Dominating all of life here is the central and only church, beautiful with glazed tiles surrounding its entrance and blazingly white in the sunlight of the plaza it fronts.

The entrance to the church in Chamula

The entrance to the church in Chamula

But what points so strongly to the preservation of traditional Mayan ‘pagan’ practices are the church’s interior and the activities taking place there.  No Catholic priest enters this church but for a monthly baptism ritual, no crucifix dominates the altar, no pews cover the floor. The only clear indication that this is a Christian church are statues of the saints in glass cases lining the walls.  What does dominate are the scent of incense blanketing the air and thousands of burning candles–on tables against the outer walls, on platforms scattered across the entire space, and most striking of all, all over the pine needle covered tile floor.

Everywhere are shamans, some of them women, on their knees sprinkling powders, performing ceremonies, and praying over sets of candles.  According to our local guide, some are asking favors of the gods for upcoming events, some are using candles of various colors to affect the lives of others for whom they are interceding, some are simply honoring those same gods with prayer.  And there is sacrifice as well.  We saw chickens held closely under the arms of shamans or bound by their feet beside the candles, and each will be sacrificed inside the church in a right of purification for the soul of an individual who is under duress.  These are not Roman Catholic rites but religious practices that go back hundreds of years and predate the arrival of the Spanish in the early 16th century.  We would love to share photographs with you, but taking pictures was very strictly forbidden.

Outside things appear to be closer to what one expects in a Mexican village, with the woman in the clothing of Chamula sharing the shade at midday,

Chamula women in the shade

Chamula women in the shade

or the men gathered and talking in the plaza close to the church,

Men gathered in the plaza in front of the church in Chamula.

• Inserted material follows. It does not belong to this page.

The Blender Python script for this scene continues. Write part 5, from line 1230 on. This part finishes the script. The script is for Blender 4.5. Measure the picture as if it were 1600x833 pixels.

Men gathered in the plaza in front of the church in Chamula.

or an older woman spinning wool into yarn on a street corner.

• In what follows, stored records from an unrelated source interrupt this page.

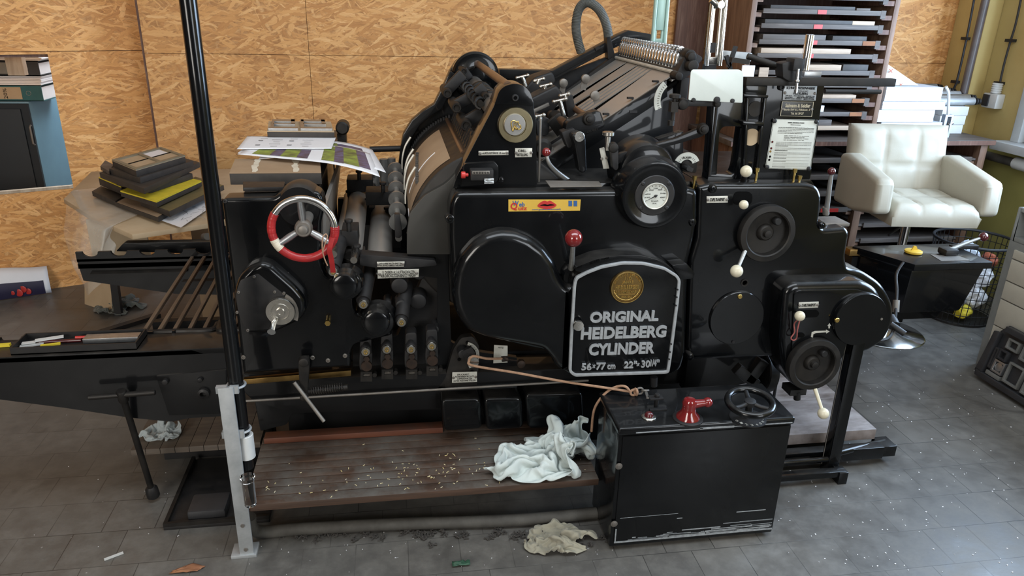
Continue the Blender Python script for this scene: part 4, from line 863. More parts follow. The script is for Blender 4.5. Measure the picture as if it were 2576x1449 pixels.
# --- suction head at the top of the feed table
sa, sb = V((.935,2.40,1.452)), V((.935,3.06,1.452)); m = MB(); m.box(.925,.975,2.38,3.08,1.425,1.445); m.cyl(sa+V((.03,-.02,.02)), sb+V((.03,.02,.02)), .010, seg=14); sh = B(m, 'suction_bar', 'dsteel', bev=.002)
for i in range(22):
    q = sa.lerp(sb, (i+.5)/22)+V((-.012,0,-.008)); m = MB(); m.lathe(q, (.15,0,1), [(.008,-.012),(.012,-.004),(.012,.030),(.009,.034),(.006,.036)], 14); m.torus(q+V((.012,0,.045)), (0,1,0), .010, .004, 14, 6); B(m, 'suction_nozzle', 'chrome', sh)
m = MB(); m.box(.94,.955,2.42,3.05,1.34,1.43); B(m, 'bright_back_plate', 'alu', sh)
for (px,py,r,Y) in ((1742,144,11,2.34),(1745,166,14,2.33),(1709,192,10,2.33),(1738,140,14,2.36)):
    m = MB(); boss(m, px, py, r, Y+.04, .045); B(m, 'head_pivot', 'iron')
m = MB(); m.prism(FP(fil([(1725,140,8),(1745,130,10),(1770,146,8),(1735,190,8),(1712,205,8),(1700,190,8)],6), 2.36), (0,.05,0)); m.prism(FP(fil([(1715,195),(1735,195),(1728,255),(1708,255)],3),2.38),(0,.04,0)); B(m, 'head_bracket', 'ironb', bev=.006)
m = MB(); m.prism(FP(fil([(1526,86,5),(1534,84,5),(1550,150,4),(1530,150,4)],4), 3.07), (0,.05,0)); B(m, 'far_head_bracket', 'ironb', bev=.005)
hp = crom([P(1531,92,Y=3.06),P(1523,55,Y=3.06),P(1505,22,Y=3.07),P(1478,6,Y=3.08),P(1457,22,Y=3.1),P(1449,60,Y=3.1),P(1452,95,Y=3.1),P(1462,132,Y=3.11)],22)
m = MB(); L = len(hp); m.tube(hp, .0165, 12); rr = MB(); hose = B(m, 'air_hose', 'rub')
m = MB()
for i in range(2, L-2, 2): m.torus(hp[i], hp[i+1]-hp[i-1], .0165, .0028, 14, 5)
B(m, 'hose_ribs', 'rub', hose)
# far-side cover strip
m = MB(); m.prism(FP([(1256,174),(1390,178),(1520,108),(1555,88),(1582,76),(1640,86),(1640,110),(1600,96),(1532,128),(1400,198),(1256,200)],3.1), (0,.06,0)); B(m, 'far_cover_rim', 'black2', bev=.006)
m = MB(); m.prism(FP([(1256,196),(1400,192),(1640,100),(1640,320),(1256,460)],3.13), (0,.02,0)); B(m, 'far_cover', 'ironb')
m = MB(); m.prism(FP([(1497,120),(1508,114),(1510,122),(1500,128)],3.09), (0,.03,0)); B(m, 'far_catch', 'ironb')
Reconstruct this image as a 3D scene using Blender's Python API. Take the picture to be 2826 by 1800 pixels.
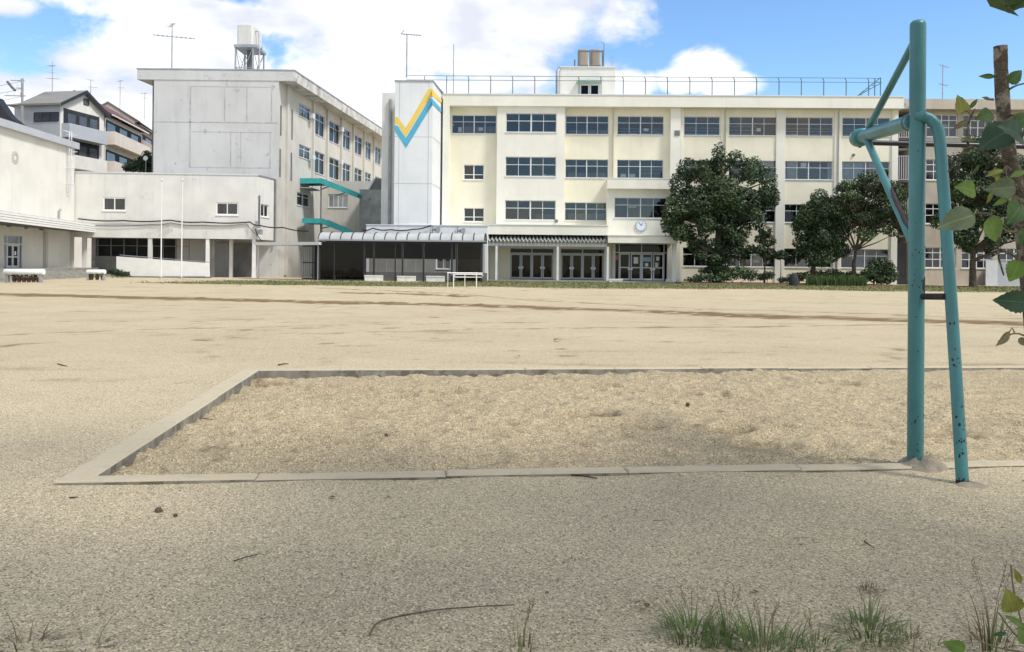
import bpy, math, random
import numpy as np
from mathutils import Vector, Matrix, noise

for o in list(bpy.data.objects):
    bpy.data.objects.remove(o)
scene = bpy.context.scene
col = scene.collection
R = math.radians
random.seed(7)

# ------------------------------------------------------------------ camera
F, CX, HY, CAMH, ROLL = 2350.0, 1413.0, 733.5, 1.32, 0.0105   # pixels of the 2826 x 1800 photograph
cam = bpy.data.cameras.new('camera')
cam.sensor_width = 36.0
cam.lens = 36.0 * F / 2826.0
cam.shift_y = -(900.0 - HY) / 2826.0
cam.clip_start = 0.05
cam.clip_end = 3000
camera = bpy.data.objects.new('camera', cam)
camera.location = (0, 0, CAMH)
camera.rotation_euler = (Matrix.Rotation(R(90), 3, 'X') @ Matrix.Rotation(ROLL, 3, 'Z')).to_euler()
col.objects.link(camera)
scene.camera = camera

# ------------------------------------------------------------------ sky and sun
SUN = Vector((0.50, -0.30, 0.80)).normalized()        # towards the sun: high, from the right
world = bpy.data.worlds.new('World')
scene.world = world
world.use_nodes = True
wn, wl = world.node_tree.nodes, world.node_tree.links
wn.clear()


def px_dir(px, py):
    dx, dy = px - CX, py - HY
    c, s = math.cos(ROLL), math.sin(ROLL)
    x, y = dx * c + dy * s, -dx * s + dy * c
    return Vector((x / F, 1.0, -y / F))


def build_sky():
    N = wn.new
    def lnk(a, b): wl.new(a, b)
    def math_(op, a, b=None, clamp=False):
        n = N('ShaderNodeMath'); n.operation = op; n.use_clamp = clamp
        for i, q in enumerate((a, b)):
            if q is None: continue
            if isinstance(q, (int, float)): n.inputs[i].default_value = q
            else: lnk(q, n.inputs[i])
        return n.outputs[0]
    out = N('ShaderNodeOutputWorld')
    bg = N('ShaderNodeBackground'); bg.inputs[1].default_value = 0.11
    lnk(bg.outputs[0], out.inputs[0])
    sky = N('ShaderNodeTexSky'); sky.sky_type = 'NISHITA'; sky.sun_disc = False
    sky.sun_elevation = math.asin(SUN.z)
    sky.sun_rotation = math.atan2(SUN.x, SUN.y)
    sky.altitude = 300; sky.air_density = 1.0; sky.dust_density = 0.1; sky.ozone_density = 3.0
    tc = N('ShaderNodeTexCoord'); D = tc.outputs['Generated']
    def noise_(scale, detail, rough, dist=0.0, stretch=(1, 1, 1), off=(0, 0, 0)):
        mp = N('ShaderNodeMapping'); mp.inputs['Scale'].default_value = stretch; mp.inputs['Location'].default_value = off
        lnk(D, mp.inputs['Vector'])
        n = N('ShaderNodeTexNoise'); n.inputs['Scale'].default_value = scale; n.inputs['Detail'].default_value = detail
        n.inputs['Roughness'].default_value = rough; n.inputs['Distortion'].default_value = dist
        lnk(mp.outputs[0], n.inputs['Vector'])
        return n.outputs['Fac']
    def blob(px, py, rx, ry):
        c = px_dir(px, py).normalized()
        s = N('ShaderNodeVectorMath'); s.operation = 'SUBTRACT'; lnk(D, s.inputs[0]); s.inputs[1].default_value = c
        m = N('ShaderNodeVectorMath'); m.operation = 'MULTIPLY'; lnk(s.outputs[0], m.inputs[0])
        m.inputs[1].default_value = (F / rx, F / rx * 0.5, F / ry)
        l = N('ShaderNodeVectorMath'); l.operation = 'LENGTH'; lnk(m.outputs[0], l.inputs[0])
        return math_('SUBTRACT', 1.0, l.outputs['Value'])
    blobs = [blob(*b) for b in ((1150, 60, 560, 230), (1020, 260, 420, 150), (500, 160, 340, 110), (330, 265, 280, 60), (1440, 40, 210, 190),
                                (1968, 190, 100, 66), (2010, 225, 110, 42), (1900, 222, 90, 40), (1735, 235, 85, 40), (100, 330, 360, 70), (560, 40, 420, 60), (20, 20, 90, 40))]
    B = blobs[0]
    for b in blobs[1:]:
        B = math_('MAXIMUM', B, b)
    # cloud field that goes on over the rest of the sky, broken by blue
    wide = math_('MULTIPLY', math_('SUBTRACT', noise_(1.7, 3, 0.5, 0.3, (1, 1, 1.8), (3.1, 0.4, 1.2)), 0.43), 4.0)
    sep = N('ShaderNodeSeparateXYZ'); lnk(D, sep.inputs[0])
    front = math_('MULTIPLY', math_('SUBTRACT', sep.outputs[1], 0.55), 6.0, True)       # the part of the sky with the clouds seen
    wide = math_('SUBTRACT', wide, math_('MULTIPLY', front, 3.0))
    B = math_('MAXIMUM', B, wide)
    n1 = math_('SUBTRACT', noise_(9.0, 9, 0.58, 0.25, (1, 1, 1.5)), 0.5)
    d = math_('ADD', math_('MULTIPLY', B, 0.9), math_('MULTIPLY', n1, 2.15))
    mr = N('ShaderNodeMapRange'); mr.interpolation_type = 'SMOOTHSTEP'
    lnk(d, mr.inputs['Value']); mr.inputs['From Min'].default_value = -0.10; mr.inputs['From Max'].default_value = 0.34
    cover = math_('MULTIPLY', mr.outputs[0], 0.97)
    # cloud body: bright tops, faint grey-lilac undersides
    shade = N('ShaderNodeMapRange'); lnk(noise_(7.0, 6, 0.5, 0.2, (1, 1, 2.6), (0.3, 0.1, 0.7)), shade.inputs['Value'])
    shade.inputs['From Min'].default_value = 0.40; shade.inputs['From Max'].default_value = 0.58
    ramp = N('ShaderNodeMix'); ramp.data_type = 'RGBA'
    lnk(shade.outputs[0], ramp.inputs['Factor'])
    ramp.inputs[6].default_value = (4.6, 4.75, 5.3, 1); ramp.inputs[7].default_value = (6.6, 6.6, 6.55, 1)
    mix = N('ShaderNodeMix'); mix.data_type = 'RGBA'
    hs = N('ShaderNodeHueSaturation'); hs.inputs['Saturation'].default_value = 1.12; hs.inputs['Value'].default_value = 1.15; lnk(sky.outputs[0], hs.inputs['Color'])
    lnk(cover, mix.inputs['Factor']); lnk(hs.outputs[0], mix.inputs[6]); lnk(ramp.outputs[2], mix.inputs[7])
    lnk(mix.outputs[2], bg.inputs[0])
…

Local Chamula woman spinning wool into yarn

Local Chamula woman spinning wool into yarn

We also visited another village, Zincantan, in an adjacent valley to Chamula’s, where life is somewhat different.  Traditional Mayan religious practices don’t dominate and there is a priest in residence who conducts Mass every day, but even the decor of the church interior is not quite what one is used to.

The interior of the Zincantan church

The interior of the Zincantan church

 

Here as well the woman dress in unique and colorful clothing unique to Zincantan,

 

Zincantan woman and child in village dress

Zincantan woman and child in village dress

which is hand embroidered at home, occasionally under the watchful eye of an indulgent husband.

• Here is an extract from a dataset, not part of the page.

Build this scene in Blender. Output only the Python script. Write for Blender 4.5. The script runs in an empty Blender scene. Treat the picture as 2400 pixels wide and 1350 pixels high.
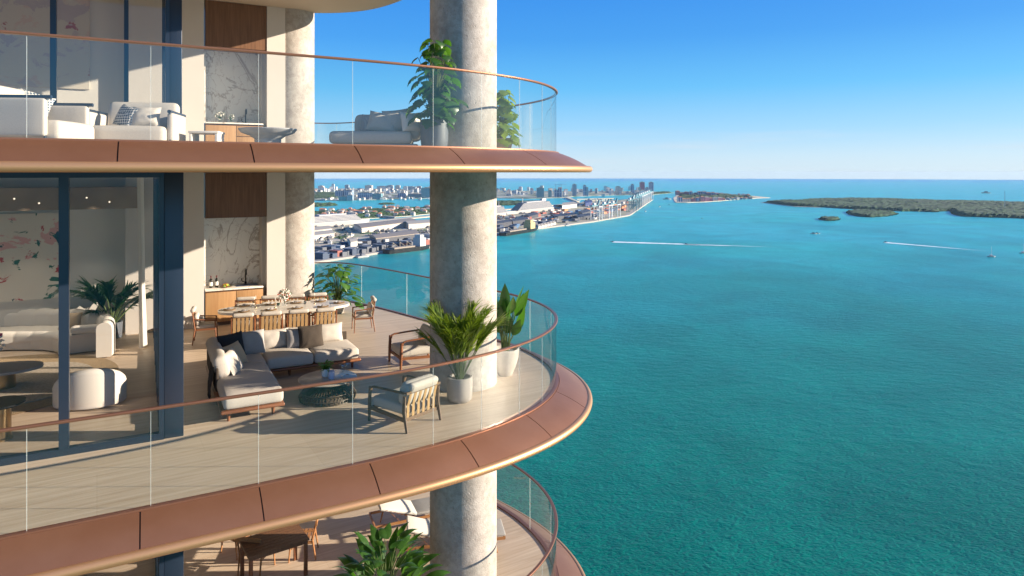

Zincantan woman embroidering

Zincantan woman embroidering

But like so much of Mexico, one can stroll a street and encounter scenes which just cry out as elegant, artful, and somehow uniquely Mexican for their color.

After what will be two full weeks here enjoying San Cristobal and its surroundings and working with our friends Steven and Diana on upgrading our blog, we are about to set off again.  This time we will head into the jungle to visit ruins at Palenque, Bonapak, now accessible by car, and Yaxchilan, only accessible by primitive riverboat. We also would like to see the Scarlett Macaw, still to be seen in certain jungle locations in the Lacandon Preserved Areas.  Then it is on to Guatemala and new adventures.